Só uma última palavra para a atitude de Portugal no jogo com a França. Depois de tanto acusarem os nossos jogadores sem razão, eis se não quando Portugal deu azo aos seus mergulhadores. Contei uns cinco ou seis saltos para a piscina. Para mim nem aquela de Ronaldo é penalti. É triste ver tantos jogadores a fazer isso numa meia final do campeonato do mundo. Fruto da nossa cultura nós não conseguimos percebe-lo tão bem, mas para países como Inglaterra, EUA ou países nórdicos, esta conduta é anti desportiva e uma enorme falta de respeito e de cavalheirismo. Achei também muito feio que no fim Scolari viesse queixar-se do árbitro e tivesse engendrado já uma cabala sul americana para tirar Portugal da final. Simplesmente ridículo. O árbitro esteve bem no jogo. Talvez num pequeno período tenha parecido mais decidido a apitar contra Portugal do que contra a França. Depois de um comportamento exemplar durante a prova, é triste acabar assim. Scolari tinha tirado da mente dos jogadores portugueses a eterna cantiga do coitadinho, e no fim veio com a metáfora do patinho feio. É um mau exemplo para os jogadores e é baseado em pressupostos que não são verdadeiros.

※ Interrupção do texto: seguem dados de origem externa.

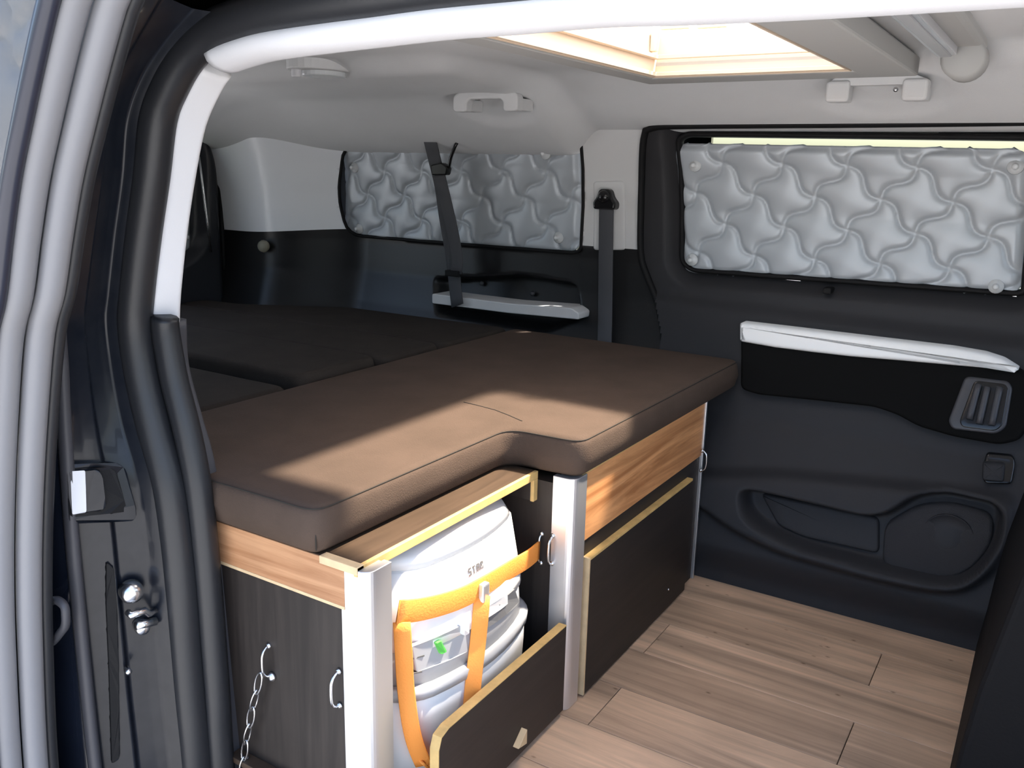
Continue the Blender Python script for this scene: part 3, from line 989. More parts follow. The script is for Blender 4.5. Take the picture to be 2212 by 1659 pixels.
# ---- light bar mounted in front of the hatch
lb = thing('light_bar', (-0.24, 1.5, 1.2), 'slim aluminium light bar on a grey housing at the roof hatch front edge', 'lamp')
box('housing', (-0.262, -0.175), (1.0, 1.90), (1.226, 1.252), frame_grey, lb, 0.008, 3)
box('profile', (-0.250, -0.215), (1.22, 1.84), (1.212, 1.228), alu, lb, 0.002)
box('diffuser', (-0.242, -0.223), (1.23, 1.83), (1.209, 1.214), toilet_grey, lb, 0.002)
box('end_cap', (-0.252, -0.213), (1.21, 1.221), (1.210, 1.229), trim_white, lb, 0.002)
lathe('end_roller', (-0.205, 1.82, 1.208), (0, 1, 0), [(0.030, 0.0), (0.037, 0.006), (0.037, 0.075), (0.030, 0.085)], frame_grey, lb, 24)

# ---- ceiling lamp
p = ceil_hit(692, 143)
print('LAMP', p)
cl = thing('ceiling_lamp', (p[0], p[1], p[2]), 'small oval grey ceiling lamp near the middle of the headliner', 'lamp')
lz = 1.205
def lampring(name, sx, sy, z0, z1, m, dx=0.0, dy=0.0):
    o = [(p[0] + dx + sx * math.cos(t), p[1] + dy + sy * math.sin(t)) for t in np.linspace(0, 2 * math.pi, 28, endpoint=False)]
    return prism(name, o, 'z', z0, z1, m, cl, 0.003, 2)
lampring('base', 0.062, 0.085, p[2] - 0.012, p[2] + 0.02, trim_grey)
lampring('lens', 0.045, 0.055, p[2] - 0.022, p[2] - 0.008, clear, 0, 0.012)
lampring('switch', 0.012, 0.010, p[2] - 0.028, p[2] - 0.008, trim_white, -0.02, -0.055)

# ---- grab handles
def grab(px, label, arch):
    y0 = float(ceil_hit(sum(q[0] for q in px) / 2, sum(q[1] for q in px) / 2 + 16)[1]) - 0.016
    (a, za), (b, zb) = [(hit(q[0], q[1], 'y', y0)[0], hit(q[0], q[1], 'y', y0)[2]) for q in px]
    t = thing('grab_handle', ((a + b) / 2, y0, min(za, zb)), label, 'grab handle', 'grab handles above the far windows')
    wd = b - a
    h = 0.052
    zt = max(za, zb)
    zl = zt - h
    fw_ = 0.042
    if arch:
        out = roundpoly([(a, zl), (a, zt - 0.012), (a + 0.03, zt), (b - 0.03, zt), (b, zt - 0.012), (b, zl), (b - fw_, zl), (b - fw_, zl + 0.022), (b - fw_ - 0.008, zl + 0.03), (a + fw_ + 0.008, zl + 0.03), (a + fw_, zl + 0.022), (a + fw_, zl)], 0.012)
        prism('grip', out, 'y', y0 - 0.008, y0 + 0.022, trim_grey, t, 0.005, 3)
    else:
        out = roundpoly([(a, zt - 0.014), (a + 0.02, zt), (b - 0.03, zt), (b, zt - 0.012), (b, zt - 0.02), (a, zt - 0.02)], 0.006)
        prism('grip', out, 'y', y0 - 0.004, y0 + 0.022, trim_grey, t, 0.005, 3)
        for q in (a, b - fw_ - 0.006):
            o = roundpoly([(q, zl), (q + fw_ + 0.006, zl), (q + fw_ + 0.006, zt - 0.01), (q, zt - 0.01)], 0.008)
            prism('foot', o, 'y', y0 - 0.012, y0 + 0.03, trim_grey, t, 0.006, 3)
        lathe('screw', (b - fw_ - 0.022, y0 + 0.02, zt - 0.028), (0, -1, 0), [(0.005, 0), (0.005, 0.004), (0.002, 0.006)], steel, t, 10)
    for q in (a, b - fw_):
        box('mount', (q + 0.004, q + fw_ - 0.004), (y0 + 0.012, y0 + 0.075), (zl + 0.003, zl + 0.032), trim_grey, t, 0.004)
    return t
grab([(982, 196), (1122, 192)], 'grey arched grab handle above the rear side window', True)
grab([(1788, 172), (2010, 158)], 'wide grey grab handle above the sliding door window, below the light bar', False)

# ---- quilted window shades
def quilt_h(s, t, pitch, amp=0.12):
    """height 0..1 of the wave-quilted pad: s, t in metres"""
    u = (s + t) / pitch
    v = (s - t) / pitch
    uu = u - amp * np.sin(2 * np.pi * v)
    vv = v + amp * np.sin(2 * np.pi * u)
    a = np.abs(np.sin(np.pi * uu))
    b = np.abs(np.sin(np.pi * vv))
    return 0.45 * np.minimum(1, np.minimum(a, b) / 0.28) ** 0.6 + 0.55 * (a * b) ** 0.6

def wrinkle(s, t, seed=0):
    w = np.zeros_like(s)
    r_ = np.random.default_rng(seed)
    for _ in range(26):
        a = r_.uniform(0, math.pi)
        f = r_.uniform(25, 110)
        w += np.sin((s * math.cos(a) + t * math.sin(a)) * f + r_.uniform(0, 6.28)) * (25.0 / f)
    return w / 26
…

Todos sabem que eu defendia outra convocatória, mas foram estes os seleccionados e, contando com as características de Scolari, esta até terá sido uma boa convocatória. Quaresma, Pedro Mendes, Raul Meireles, Moutinho ou Hugo Almeida são apenas alguns nomes que poderiam ter estado na Alemanha. Scolari conseguiu um excelente resultado, apesar de tudo, mas para mim está na altura de mudar. Tal como se fecha o ciclo de muitos dos jogadores, estará também na altura de mudar de seleccionador. É preciso renovar esta selecção. Scolari falou na renovação falando em 2 ou 3 jogadores. Isto assusta-me. Há muitos jogadores a trabalhar e a inserir na equipa. Lembro também que o nosso grupo de qualificação para o Europeu está longe de ser a facilidade que foi o do Mundial. Bélgica, Polónia, Sérvia e Finlândia são equipas com uma palavra a dizer e que nos vão criar muitas dificuldades. É preciso um seleccionador que trabalhe mais próximo das camadas jovens. É preciso um seleccionador mais ofensivo e menos teimoso. É preciso um seleccionador audaz e que saiba arriscar. Pode ser estrangeiro, pode ser Português. Mas vamos mudar!